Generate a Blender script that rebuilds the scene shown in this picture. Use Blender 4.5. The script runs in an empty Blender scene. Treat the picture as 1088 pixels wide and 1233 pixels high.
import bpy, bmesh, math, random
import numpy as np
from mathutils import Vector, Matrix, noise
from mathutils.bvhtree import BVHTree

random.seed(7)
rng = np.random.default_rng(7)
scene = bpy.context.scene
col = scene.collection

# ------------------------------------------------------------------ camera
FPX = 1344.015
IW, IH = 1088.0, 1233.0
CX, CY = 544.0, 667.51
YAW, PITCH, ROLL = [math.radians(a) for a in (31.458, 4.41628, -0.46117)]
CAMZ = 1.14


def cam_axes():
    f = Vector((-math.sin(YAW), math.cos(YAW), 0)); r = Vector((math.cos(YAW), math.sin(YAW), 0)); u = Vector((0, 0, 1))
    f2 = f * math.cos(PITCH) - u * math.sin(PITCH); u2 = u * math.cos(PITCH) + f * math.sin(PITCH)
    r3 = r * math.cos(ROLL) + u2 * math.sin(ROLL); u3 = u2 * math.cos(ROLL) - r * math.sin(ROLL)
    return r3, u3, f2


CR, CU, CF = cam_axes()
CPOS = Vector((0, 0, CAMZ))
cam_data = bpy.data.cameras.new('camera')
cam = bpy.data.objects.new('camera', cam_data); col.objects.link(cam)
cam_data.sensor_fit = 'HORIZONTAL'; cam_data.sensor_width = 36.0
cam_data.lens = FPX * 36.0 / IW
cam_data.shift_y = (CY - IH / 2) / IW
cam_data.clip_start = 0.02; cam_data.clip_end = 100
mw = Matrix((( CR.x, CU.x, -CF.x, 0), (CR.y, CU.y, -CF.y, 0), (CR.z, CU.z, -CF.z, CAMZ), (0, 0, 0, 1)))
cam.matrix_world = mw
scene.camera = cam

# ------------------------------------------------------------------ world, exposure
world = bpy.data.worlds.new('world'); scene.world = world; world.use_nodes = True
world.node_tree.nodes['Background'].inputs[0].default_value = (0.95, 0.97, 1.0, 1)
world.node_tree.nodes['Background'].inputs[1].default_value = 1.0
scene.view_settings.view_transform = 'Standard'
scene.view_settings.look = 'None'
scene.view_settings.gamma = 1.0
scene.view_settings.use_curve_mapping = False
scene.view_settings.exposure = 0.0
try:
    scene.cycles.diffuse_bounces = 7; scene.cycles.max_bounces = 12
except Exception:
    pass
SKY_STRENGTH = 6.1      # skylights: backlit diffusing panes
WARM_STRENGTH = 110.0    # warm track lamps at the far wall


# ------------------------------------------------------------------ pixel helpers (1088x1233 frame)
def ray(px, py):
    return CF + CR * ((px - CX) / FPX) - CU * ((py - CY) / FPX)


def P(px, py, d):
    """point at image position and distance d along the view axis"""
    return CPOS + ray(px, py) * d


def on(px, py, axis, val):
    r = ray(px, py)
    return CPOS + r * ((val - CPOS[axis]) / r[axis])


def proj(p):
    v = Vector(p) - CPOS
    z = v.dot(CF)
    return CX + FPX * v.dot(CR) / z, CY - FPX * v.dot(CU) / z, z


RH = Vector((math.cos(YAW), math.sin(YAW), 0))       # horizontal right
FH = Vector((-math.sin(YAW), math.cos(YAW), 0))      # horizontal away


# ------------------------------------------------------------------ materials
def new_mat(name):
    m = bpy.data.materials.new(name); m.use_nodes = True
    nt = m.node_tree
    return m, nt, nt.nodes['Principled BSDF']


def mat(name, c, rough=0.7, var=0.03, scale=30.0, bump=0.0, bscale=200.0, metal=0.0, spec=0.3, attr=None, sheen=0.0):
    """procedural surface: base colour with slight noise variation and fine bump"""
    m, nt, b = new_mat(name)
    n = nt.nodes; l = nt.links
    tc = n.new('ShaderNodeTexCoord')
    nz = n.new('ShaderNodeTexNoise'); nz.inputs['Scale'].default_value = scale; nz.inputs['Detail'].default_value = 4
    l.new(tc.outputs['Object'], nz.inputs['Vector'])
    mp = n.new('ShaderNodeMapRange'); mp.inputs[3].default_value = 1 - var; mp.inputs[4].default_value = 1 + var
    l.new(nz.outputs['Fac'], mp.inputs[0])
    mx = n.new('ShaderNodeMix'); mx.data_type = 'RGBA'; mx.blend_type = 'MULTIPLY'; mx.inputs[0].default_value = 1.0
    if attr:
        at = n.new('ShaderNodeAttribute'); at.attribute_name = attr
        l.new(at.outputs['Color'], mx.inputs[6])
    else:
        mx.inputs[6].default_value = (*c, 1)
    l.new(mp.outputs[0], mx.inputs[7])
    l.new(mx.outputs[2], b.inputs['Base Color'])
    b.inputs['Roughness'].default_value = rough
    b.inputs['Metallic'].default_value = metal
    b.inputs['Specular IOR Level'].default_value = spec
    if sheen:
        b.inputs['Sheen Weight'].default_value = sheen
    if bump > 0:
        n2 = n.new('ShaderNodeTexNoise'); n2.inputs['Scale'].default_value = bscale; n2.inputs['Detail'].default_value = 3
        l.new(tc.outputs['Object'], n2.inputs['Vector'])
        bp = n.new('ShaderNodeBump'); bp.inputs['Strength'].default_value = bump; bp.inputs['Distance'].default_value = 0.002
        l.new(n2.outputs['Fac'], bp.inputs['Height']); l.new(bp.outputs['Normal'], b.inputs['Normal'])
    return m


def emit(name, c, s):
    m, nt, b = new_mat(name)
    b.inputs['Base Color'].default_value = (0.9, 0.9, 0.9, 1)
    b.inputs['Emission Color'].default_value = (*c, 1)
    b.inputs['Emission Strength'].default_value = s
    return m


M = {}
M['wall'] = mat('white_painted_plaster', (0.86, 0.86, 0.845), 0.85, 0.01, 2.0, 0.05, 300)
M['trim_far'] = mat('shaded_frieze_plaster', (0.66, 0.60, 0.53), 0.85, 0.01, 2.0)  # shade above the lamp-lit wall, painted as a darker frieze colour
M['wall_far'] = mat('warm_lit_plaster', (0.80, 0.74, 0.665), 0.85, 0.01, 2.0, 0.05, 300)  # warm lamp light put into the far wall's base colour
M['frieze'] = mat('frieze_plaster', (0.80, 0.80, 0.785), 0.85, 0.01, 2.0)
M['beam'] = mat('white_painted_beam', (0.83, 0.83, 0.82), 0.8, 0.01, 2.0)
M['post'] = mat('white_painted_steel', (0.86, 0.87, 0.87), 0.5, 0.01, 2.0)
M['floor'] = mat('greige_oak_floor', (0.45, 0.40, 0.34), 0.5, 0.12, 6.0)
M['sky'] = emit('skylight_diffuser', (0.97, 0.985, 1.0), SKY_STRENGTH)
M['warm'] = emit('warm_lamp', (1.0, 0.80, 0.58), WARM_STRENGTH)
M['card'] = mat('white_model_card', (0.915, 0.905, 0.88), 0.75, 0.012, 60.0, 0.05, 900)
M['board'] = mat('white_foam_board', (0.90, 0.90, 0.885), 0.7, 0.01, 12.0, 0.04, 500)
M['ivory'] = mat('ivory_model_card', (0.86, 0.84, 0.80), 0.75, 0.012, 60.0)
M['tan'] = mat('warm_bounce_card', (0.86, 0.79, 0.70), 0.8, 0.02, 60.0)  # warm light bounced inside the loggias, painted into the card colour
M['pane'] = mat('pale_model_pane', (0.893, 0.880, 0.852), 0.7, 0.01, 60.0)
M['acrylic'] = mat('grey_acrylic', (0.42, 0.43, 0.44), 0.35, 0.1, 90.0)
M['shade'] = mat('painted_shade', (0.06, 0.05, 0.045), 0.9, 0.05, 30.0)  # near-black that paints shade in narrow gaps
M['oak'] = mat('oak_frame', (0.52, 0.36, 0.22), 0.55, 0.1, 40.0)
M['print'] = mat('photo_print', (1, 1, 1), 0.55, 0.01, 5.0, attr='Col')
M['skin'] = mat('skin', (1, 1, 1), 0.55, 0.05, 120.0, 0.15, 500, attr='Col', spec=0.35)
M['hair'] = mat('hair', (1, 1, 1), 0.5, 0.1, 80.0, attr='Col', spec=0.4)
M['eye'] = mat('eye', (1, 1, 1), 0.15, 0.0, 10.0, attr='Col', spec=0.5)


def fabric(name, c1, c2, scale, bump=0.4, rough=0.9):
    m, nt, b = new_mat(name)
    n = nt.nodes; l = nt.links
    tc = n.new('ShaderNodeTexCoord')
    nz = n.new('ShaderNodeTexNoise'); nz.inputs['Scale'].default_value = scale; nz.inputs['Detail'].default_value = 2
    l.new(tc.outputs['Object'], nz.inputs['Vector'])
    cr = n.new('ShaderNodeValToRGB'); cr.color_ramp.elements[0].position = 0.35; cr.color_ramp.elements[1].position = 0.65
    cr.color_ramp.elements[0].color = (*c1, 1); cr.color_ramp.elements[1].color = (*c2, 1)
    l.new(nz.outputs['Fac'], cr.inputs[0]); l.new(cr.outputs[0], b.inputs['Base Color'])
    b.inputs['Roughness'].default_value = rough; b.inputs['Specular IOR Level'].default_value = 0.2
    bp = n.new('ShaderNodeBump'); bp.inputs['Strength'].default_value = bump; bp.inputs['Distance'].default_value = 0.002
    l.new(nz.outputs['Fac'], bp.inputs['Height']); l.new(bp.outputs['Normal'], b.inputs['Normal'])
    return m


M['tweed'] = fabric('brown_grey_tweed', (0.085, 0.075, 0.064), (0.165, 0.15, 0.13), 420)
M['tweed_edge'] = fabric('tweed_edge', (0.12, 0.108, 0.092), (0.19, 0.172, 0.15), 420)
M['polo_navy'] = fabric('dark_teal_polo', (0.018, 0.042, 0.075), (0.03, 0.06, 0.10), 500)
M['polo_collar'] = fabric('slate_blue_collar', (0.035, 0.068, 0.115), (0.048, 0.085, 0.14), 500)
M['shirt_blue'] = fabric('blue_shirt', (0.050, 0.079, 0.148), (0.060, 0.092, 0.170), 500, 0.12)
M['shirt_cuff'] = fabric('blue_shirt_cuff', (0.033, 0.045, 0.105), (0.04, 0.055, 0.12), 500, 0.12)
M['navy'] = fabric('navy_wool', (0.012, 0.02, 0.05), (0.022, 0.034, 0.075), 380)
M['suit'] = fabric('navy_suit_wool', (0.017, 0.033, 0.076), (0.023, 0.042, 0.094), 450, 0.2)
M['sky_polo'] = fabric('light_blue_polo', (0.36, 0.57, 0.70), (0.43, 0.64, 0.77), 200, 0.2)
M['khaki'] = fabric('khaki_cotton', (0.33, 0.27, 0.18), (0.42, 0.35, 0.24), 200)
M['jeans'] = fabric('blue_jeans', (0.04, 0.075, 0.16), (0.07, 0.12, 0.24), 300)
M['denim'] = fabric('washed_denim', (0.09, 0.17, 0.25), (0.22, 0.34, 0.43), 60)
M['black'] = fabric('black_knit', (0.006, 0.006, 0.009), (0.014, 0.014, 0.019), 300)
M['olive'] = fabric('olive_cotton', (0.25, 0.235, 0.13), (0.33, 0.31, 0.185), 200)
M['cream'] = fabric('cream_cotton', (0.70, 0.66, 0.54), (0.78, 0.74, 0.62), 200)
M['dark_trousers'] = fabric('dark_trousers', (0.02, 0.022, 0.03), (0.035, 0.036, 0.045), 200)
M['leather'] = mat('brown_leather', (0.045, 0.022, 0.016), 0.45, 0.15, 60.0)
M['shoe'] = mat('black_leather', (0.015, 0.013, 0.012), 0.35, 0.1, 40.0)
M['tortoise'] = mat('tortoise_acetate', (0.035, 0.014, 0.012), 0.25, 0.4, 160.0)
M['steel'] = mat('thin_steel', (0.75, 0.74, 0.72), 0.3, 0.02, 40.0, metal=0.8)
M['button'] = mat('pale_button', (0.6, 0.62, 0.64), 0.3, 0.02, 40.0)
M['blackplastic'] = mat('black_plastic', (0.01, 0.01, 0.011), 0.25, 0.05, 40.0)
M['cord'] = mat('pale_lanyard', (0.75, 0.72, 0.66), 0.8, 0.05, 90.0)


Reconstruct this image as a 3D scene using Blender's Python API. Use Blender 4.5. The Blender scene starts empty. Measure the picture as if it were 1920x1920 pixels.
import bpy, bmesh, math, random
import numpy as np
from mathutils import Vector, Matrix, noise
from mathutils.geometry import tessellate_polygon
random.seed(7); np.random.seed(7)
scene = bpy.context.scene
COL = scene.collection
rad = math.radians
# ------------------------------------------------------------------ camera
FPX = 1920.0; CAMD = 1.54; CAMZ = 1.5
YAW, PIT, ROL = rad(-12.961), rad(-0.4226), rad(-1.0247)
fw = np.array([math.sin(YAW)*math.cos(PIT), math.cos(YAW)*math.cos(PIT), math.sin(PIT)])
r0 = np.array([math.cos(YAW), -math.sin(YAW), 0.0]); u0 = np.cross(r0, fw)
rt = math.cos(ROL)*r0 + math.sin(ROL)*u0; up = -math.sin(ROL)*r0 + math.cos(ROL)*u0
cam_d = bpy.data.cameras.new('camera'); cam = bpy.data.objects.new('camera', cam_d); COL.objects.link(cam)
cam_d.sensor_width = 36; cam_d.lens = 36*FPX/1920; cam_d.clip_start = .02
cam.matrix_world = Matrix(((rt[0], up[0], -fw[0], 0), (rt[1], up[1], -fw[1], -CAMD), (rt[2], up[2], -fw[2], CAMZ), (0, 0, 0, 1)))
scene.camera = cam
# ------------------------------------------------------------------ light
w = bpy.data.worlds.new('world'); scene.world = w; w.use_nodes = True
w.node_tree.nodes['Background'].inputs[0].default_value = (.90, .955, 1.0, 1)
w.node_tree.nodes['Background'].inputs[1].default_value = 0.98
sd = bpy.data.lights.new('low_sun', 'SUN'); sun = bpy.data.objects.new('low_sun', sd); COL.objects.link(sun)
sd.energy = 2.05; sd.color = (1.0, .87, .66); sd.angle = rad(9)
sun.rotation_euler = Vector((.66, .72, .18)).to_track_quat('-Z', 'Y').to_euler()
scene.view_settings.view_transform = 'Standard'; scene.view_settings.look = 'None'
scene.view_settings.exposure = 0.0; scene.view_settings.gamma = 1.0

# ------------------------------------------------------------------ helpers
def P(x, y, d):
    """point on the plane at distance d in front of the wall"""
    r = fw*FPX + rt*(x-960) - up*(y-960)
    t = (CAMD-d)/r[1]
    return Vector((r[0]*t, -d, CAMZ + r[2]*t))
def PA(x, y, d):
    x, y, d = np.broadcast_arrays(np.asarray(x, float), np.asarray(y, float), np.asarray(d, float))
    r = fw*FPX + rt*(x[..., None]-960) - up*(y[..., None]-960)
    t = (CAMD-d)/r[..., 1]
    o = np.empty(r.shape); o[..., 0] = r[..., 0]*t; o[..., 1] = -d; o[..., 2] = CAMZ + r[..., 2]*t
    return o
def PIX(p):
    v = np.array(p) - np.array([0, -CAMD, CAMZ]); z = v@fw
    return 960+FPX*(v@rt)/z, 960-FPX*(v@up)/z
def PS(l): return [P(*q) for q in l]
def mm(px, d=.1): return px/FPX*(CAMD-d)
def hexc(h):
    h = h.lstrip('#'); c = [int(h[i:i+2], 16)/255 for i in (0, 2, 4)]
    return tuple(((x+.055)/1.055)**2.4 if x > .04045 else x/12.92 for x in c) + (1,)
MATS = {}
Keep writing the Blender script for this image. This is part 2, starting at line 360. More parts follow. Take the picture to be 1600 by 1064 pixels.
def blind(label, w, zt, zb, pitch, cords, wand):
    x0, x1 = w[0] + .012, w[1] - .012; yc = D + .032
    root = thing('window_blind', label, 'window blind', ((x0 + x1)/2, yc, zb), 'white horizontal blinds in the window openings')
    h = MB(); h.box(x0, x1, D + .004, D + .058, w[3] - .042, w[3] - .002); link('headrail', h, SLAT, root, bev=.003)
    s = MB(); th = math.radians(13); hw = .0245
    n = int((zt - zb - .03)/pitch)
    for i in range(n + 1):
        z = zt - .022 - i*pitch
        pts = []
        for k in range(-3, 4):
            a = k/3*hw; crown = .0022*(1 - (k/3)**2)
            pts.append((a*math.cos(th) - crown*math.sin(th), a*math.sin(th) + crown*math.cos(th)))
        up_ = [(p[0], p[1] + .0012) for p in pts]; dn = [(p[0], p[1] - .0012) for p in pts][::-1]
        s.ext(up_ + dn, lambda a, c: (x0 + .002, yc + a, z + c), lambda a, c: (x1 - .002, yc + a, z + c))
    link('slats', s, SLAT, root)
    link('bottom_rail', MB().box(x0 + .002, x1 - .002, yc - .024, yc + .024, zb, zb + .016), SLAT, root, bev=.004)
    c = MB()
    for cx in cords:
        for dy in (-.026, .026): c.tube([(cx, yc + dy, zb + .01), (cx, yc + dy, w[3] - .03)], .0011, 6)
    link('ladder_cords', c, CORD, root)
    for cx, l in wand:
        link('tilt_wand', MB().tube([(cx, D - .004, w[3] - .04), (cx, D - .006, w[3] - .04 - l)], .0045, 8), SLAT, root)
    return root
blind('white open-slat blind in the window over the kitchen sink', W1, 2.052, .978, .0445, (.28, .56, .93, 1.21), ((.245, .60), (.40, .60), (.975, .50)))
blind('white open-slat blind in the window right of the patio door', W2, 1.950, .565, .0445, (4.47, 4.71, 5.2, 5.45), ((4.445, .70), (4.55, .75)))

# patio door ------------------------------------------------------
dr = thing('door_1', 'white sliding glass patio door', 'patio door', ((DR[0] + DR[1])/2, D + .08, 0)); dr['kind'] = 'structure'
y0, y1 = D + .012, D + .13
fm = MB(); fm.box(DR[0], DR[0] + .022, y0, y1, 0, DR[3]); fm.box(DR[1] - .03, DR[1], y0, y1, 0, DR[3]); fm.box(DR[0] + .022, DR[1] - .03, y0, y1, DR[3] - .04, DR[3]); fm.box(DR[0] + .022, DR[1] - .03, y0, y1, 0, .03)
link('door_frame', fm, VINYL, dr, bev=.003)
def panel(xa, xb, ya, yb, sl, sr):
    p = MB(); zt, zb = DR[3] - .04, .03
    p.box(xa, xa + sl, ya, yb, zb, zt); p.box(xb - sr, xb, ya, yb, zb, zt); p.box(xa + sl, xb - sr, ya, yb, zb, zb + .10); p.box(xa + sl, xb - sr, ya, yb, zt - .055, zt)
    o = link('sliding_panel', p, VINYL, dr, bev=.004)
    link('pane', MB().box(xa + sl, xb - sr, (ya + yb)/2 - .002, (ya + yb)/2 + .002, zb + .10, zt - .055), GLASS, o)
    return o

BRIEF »
Retype exactly the lines from the start of the entries through the one with "from mathutils.bvhtree import BVHTree"; include both ends.

OUTPUT OF THE EXERCISE »
Generate a Blender script that rebuilds the scene shown in this picture. Use Blender 4.5. The script runs in an empty Blender scene. Treat the picture as 1088 pixels wide and 1233 pixels high.
import bpy, bmesh, math, random
import numpy as np
from mathutils import Vector, Matrix, noise
from mathutils.bvhtree import BVHTree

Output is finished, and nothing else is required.